Sadly, failing to follow CR 76.12 has become nearly endemic among Kentucky appellate advocates. Clark v. Workman, ___ S.W.3d ___, No. 2019-CA-000805-ME, 2020 WL 3582597, at *1 (Ky. App. Jun. 26, 2020) (finality on August 11, 2020). In this case, the appellee, Christopher, also failed to comply with CR 76.12 in the most dramatic way - by failing to file any brief at all. As with a noncompliant appellant's brief, the rule provides a variety of sanctions when the appellee fails to file a brief at all.
If the appellee's brief has not been filed within the time allowed, the court may: (i) accept the appellant's statement of the facts and issues as correct; (ii) reverse the judgment if appellant's brief reasonably appears to sustain such action; or (iii) regard the appellee's failure as a confession of error and reverse the judgment without considering the merits of the case.CR 76.12(8)(c). The Supreme Court established those rules. Of course, this Commonwealth has embraced a "doctrine of substantial compliance in the area of appellate practice[.]" Ky. Farm Bur. Mut. Ins. Co. v. Conley, 456 S.W.3d 814, 818 (Ky. 2015). Unlike a strict compliance rule, there are as many versions of substantial compliance as there are judges to measure it.
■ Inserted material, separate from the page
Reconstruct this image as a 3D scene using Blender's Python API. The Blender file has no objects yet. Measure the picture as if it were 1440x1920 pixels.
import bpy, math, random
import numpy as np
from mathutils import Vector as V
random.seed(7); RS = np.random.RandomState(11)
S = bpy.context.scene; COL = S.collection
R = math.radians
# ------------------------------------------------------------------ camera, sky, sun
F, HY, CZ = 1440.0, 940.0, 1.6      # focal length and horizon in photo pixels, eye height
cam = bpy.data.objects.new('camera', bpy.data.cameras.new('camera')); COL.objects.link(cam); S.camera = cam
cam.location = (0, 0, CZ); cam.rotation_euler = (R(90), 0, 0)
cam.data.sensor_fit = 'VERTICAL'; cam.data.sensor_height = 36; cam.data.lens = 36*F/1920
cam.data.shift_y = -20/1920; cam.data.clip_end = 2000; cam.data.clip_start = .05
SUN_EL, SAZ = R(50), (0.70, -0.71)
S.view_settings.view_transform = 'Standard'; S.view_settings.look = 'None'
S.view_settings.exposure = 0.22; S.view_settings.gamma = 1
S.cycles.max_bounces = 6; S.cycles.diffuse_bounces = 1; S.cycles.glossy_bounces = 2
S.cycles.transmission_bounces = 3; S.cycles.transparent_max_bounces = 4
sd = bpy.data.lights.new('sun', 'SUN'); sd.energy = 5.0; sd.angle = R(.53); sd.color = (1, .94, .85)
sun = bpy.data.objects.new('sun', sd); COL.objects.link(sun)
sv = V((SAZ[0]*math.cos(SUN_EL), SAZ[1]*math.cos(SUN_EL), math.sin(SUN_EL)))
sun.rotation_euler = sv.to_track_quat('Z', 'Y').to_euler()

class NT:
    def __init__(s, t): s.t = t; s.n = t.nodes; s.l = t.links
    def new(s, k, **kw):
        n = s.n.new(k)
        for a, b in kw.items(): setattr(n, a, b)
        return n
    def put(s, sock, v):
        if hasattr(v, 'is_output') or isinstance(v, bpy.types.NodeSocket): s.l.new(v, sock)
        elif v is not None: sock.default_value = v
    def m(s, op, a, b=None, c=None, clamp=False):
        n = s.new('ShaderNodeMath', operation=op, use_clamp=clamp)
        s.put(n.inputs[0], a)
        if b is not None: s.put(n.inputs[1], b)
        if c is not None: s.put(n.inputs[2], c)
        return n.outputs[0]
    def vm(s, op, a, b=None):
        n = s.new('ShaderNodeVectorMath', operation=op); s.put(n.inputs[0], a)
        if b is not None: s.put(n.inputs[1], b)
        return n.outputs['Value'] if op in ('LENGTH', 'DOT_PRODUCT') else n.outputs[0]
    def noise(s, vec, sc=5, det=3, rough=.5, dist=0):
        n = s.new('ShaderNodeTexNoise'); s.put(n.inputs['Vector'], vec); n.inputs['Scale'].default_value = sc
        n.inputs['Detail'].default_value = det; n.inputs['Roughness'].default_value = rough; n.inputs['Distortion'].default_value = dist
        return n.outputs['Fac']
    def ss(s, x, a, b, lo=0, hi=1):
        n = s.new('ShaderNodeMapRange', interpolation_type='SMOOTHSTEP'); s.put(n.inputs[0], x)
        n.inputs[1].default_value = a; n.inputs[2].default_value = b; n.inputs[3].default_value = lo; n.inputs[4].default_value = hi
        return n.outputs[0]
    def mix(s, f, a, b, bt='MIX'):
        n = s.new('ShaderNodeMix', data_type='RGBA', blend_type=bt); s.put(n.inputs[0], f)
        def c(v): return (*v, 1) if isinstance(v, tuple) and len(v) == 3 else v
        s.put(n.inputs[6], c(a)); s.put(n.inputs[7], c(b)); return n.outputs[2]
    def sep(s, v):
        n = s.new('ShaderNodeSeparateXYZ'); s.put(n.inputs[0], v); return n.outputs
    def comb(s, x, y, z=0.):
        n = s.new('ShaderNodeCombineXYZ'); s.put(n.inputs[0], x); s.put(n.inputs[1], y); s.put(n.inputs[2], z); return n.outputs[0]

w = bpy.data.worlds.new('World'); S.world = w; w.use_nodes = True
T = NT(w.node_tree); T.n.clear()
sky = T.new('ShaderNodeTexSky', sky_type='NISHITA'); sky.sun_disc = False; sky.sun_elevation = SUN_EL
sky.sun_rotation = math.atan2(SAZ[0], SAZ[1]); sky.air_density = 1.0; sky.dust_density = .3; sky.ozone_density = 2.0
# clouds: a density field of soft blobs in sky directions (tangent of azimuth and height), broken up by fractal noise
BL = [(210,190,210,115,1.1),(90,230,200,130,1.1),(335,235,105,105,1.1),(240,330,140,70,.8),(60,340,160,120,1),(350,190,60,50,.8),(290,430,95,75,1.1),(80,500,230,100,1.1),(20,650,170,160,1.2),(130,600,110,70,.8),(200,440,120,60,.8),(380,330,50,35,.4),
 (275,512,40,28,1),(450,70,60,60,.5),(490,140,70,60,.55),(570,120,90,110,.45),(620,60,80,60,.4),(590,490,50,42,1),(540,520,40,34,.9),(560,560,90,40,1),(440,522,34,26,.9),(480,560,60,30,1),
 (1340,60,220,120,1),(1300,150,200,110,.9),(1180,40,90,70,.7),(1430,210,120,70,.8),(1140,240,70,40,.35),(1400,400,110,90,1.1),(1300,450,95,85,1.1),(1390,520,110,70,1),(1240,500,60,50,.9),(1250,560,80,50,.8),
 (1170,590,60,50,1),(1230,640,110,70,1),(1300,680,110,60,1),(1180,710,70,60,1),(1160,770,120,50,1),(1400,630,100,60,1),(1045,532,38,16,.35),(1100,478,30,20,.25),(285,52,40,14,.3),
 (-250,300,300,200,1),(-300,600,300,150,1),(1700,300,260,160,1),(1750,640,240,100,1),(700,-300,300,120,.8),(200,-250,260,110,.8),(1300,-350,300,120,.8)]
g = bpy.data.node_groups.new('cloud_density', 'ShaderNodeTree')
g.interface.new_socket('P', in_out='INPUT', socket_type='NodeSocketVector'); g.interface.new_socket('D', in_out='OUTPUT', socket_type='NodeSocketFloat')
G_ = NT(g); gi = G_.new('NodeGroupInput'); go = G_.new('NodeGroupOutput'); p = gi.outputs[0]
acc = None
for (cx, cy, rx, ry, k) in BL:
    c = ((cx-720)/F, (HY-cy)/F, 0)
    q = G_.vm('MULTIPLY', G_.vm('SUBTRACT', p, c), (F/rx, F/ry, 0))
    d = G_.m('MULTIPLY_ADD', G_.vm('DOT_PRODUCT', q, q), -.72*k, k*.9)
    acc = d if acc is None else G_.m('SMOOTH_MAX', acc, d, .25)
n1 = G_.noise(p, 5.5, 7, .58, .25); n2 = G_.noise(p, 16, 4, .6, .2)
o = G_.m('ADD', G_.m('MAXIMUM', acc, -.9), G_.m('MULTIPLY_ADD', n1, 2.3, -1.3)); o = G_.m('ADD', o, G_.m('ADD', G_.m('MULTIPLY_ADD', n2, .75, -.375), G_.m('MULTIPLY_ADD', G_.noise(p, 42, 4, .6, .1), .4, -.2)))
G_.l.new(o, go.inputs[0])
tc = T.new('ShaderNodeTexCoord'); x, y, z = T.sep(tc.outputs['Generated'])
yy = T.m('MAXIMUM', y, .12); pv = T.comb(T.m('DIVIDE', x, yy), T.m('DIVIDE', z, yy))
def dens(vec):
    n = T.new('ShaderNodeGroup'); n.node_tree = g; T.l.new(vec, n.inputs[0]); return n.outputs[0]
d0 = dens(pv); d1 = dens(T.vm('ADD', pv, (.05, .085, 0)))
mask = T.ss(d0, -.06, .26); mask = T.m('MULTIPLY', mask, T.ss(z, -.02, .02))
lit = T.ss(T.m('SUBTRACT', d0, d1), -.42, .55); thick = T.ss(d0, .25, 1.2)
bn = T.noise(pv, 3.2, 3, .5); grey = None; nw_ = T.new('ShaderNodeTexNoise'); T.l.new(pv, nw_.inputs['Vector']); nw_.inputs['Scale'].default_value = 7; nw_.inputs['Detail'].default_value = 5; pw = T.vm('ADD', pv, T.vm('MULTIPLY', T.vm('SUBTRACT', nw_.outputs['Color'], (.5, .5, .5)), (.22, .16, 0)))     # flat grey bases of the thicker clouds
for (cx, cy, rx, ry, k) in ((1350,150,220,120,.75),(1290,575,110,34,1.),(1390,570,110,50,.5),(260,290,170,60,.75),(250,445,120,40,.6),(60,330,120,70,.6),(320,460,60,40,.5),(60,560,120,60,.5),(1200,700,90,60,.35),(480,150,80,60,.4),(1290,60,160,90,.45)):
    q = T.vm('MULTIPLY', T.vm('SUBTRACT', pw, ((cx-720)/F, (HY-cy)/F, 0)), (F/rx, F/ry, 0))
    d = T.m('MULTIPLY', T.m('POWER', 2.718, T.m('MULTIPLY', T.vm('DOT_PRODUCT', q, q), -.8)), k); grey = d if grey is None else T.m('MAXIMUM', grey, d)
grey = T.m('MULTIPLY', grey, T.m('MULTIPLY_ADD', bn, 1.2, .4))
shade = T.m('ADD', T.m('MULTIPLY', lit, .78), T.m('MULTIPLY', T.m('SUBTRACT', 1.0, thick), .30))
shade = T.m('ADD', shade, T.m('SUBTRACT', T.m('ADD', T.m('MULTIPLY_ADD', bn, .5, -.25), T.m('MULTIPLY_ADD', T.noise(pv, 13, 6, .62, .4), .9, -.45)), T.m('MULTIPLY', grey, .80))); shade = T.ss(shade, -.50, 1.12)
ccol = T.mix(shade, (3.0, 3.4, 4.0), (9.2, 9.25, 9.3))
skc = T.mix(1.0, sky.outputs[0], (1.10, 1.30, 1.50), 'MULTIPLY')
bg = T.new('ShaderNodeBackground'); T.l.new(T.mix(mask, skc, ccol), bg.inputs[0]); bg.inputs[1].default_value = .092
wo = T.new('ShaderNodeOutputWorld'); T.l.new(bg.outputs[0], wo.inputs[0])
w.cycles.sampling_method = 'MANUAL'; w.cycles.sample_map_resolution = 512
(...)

By nearly any measure, both parties to this appeal have failed to substantially comply.
On the other hand, it is the responsibility of every jurist, from the district judge serving the smallest community to those on "the state high court" in Frankfort, to fully follow the rules imposed upon them as written and interpreted in our jurisprudence. Doing so sets an example for the lawyers who practice in those tribunals. In this case, the family court has fallen short, too.
The Kentucky Supreme Court itself uses this term. Bell v. Commonwealth, Cabinet for Health and Family Services, Dept. for Community Based Services, 423 S.W.3d 742, 747 (Ky. 2014). --------
"The provisions of CR 52.01 require the family court to engage in a good faith effort at fact-finding and to include those facts in a written order." Murry v. Murry, 418 S.W.3d 432, 435 (Ky. App. 2014). In Anderson v. Johnson, the Kentucky Supreme Court explained:
To review the judge's decision on appeal, it is important to know what facts the judge relied on in order to determine whether he has made a mistake of fact, or to even determine if he is right at law, but for the wrong facts. If a judge must choose between facts, it is clearly relevant which facts supported his opinion.350 S.W.3d 453, 455 (Ky. 2011).
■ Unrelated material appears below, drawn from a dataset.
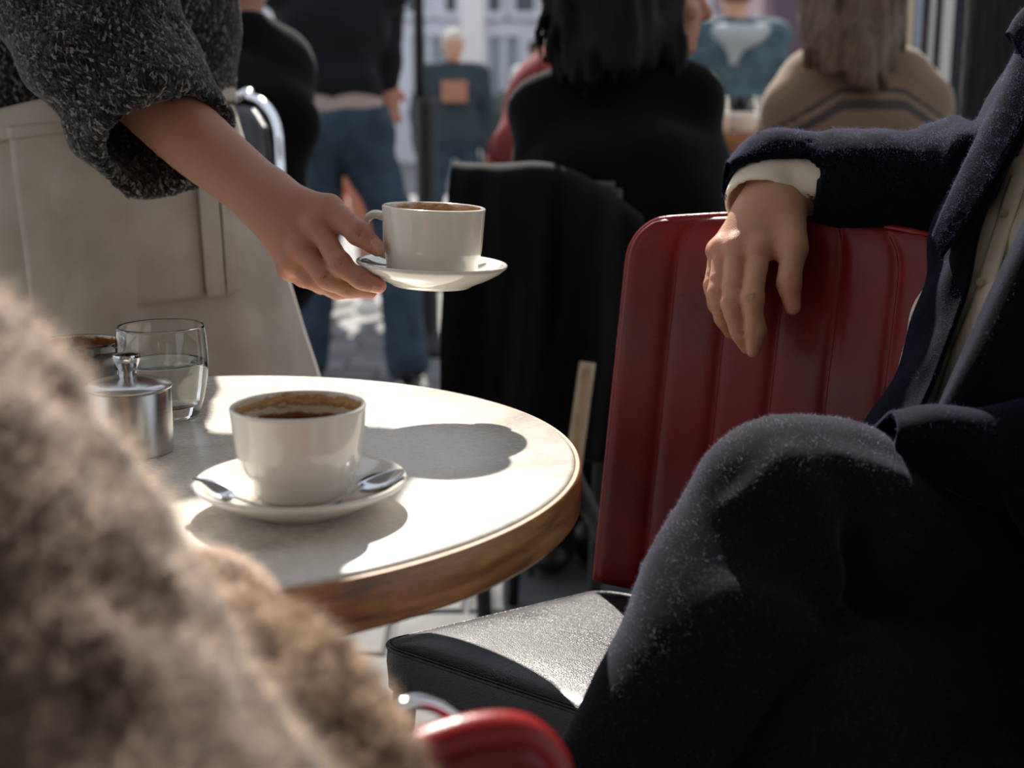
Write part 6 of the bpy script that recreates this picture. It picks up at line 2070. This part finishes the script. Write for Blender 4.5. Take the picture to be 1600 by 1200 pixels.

In this case, the family court held a hearing to determine the allocation of marital property and debt but failed to make any factual findings to support its allocation. Furthermore, the implicit fact-finding of the dollar amounts of debt and assets is highly suspect because they, conveniently, are round, even-dollar sums, such as $8,000, $7,000, $30,000, $10,000, and even $3,400. Only the most extraordinary coincidences, verging on miracles, could explain such numbers.
Because the family court failed to comply with its obligation under CR 52.01, this Court cannot even conduct a review for manifest injustice - and that is all the appellant is entitled to here. Therefore, we vacate the family court's order and remand to allow the family court's compliance under the rule. This Court expects that, in any subsequent appeal, the parties' briefs will be proof of their commitment to future compliance with CR 76.12.